The Trial (Orson Welles, 1962)
When someone says the name Orson Welles, most people will think along the lines of Citizen Kane, Touch of Evil and The Magnificent Ambersons. They may even think of the (surprisingly well known) "overlooked" film of his, F for Fake. Few people, however, will think of The Trial, Orson Welles' 1962 adaption of the classic novel by Franz Kafka. Beginning with Kafka's famous parable, Before the Law, The Trial tells the story of Josef K (Anthony Perkins), who one day wakes up to find he's being accused of a crime he doesn't know what of, and makes every attempt to clear his name, while working out exactly what he did wrong. The story, at heart, parallels themes set out in parable. Josef is seeking justice from the law, yet he's chasing his own ideal of what the law should entail. As the film progresses, Josef learns of the cruel reality of the law, demonstrating a sharp dichotomy between Josef's idealism and society's violent pragmatism.

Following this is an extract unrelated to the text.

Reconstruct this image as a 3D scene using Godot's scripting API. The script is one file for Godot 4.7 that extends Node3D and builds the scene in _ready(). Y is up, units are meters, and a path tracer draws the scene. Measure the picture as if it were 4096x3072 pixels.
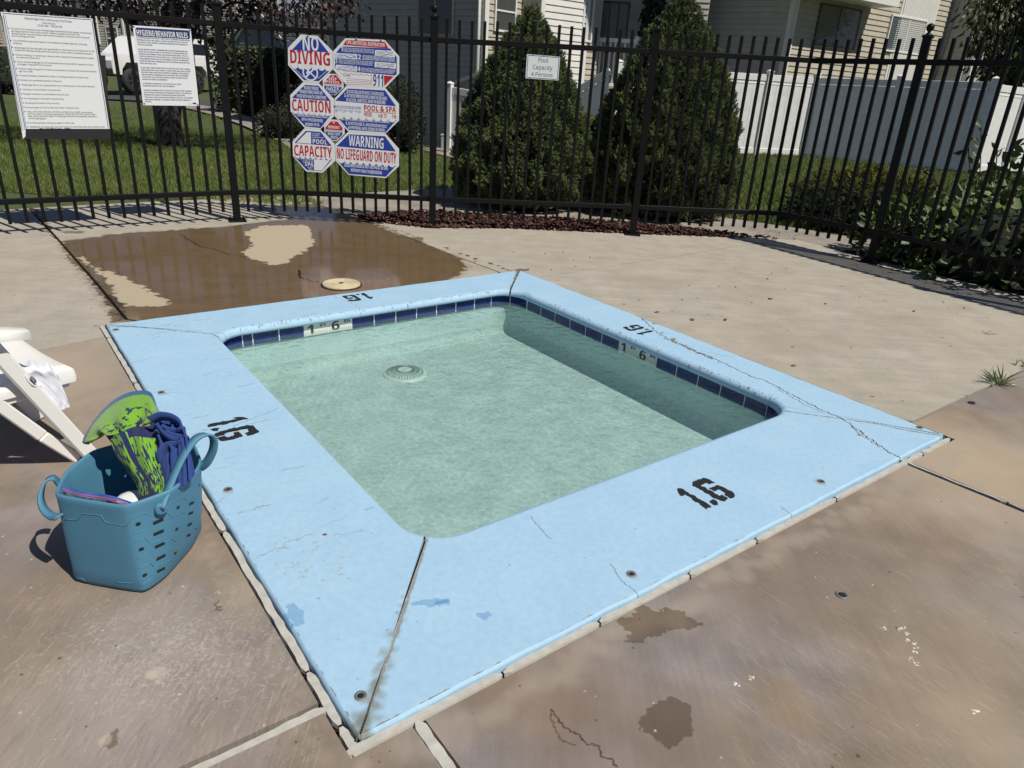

The world of The Trial feels more like a nightmare than reality; its baroque architecture, abstract logic, surreal locales and complete suspension of time helps Josef K, and the audience, feel both paranoid and suppressed. Yes, this is effectively Kafka's version of George Orwell's 1984, and perfectly captures a closed off society depicting bureaucracy gone mad. The film, in this sense, is almost maddening; effortlessly demonstrating Josef's limitless sense of isolation. Make no mistake, you will want to throw your remote at the television, and run away screaming in madness.

But it is this escalating sense of fear and paranoia which makes the film so powerful, and authentically demonstrates the film's brilliant cinematic technique.

The ending of the film is indeed somewhat problematic, but as the film is effectively an allegory, it makes sense to complete it on a metaphorical level, which provides a clever conclusion for those who have been paying attention to the film's quintessential themes. As for Josef knows, the moment he starts doubting his own innocence, will be the moment he becomes guilty.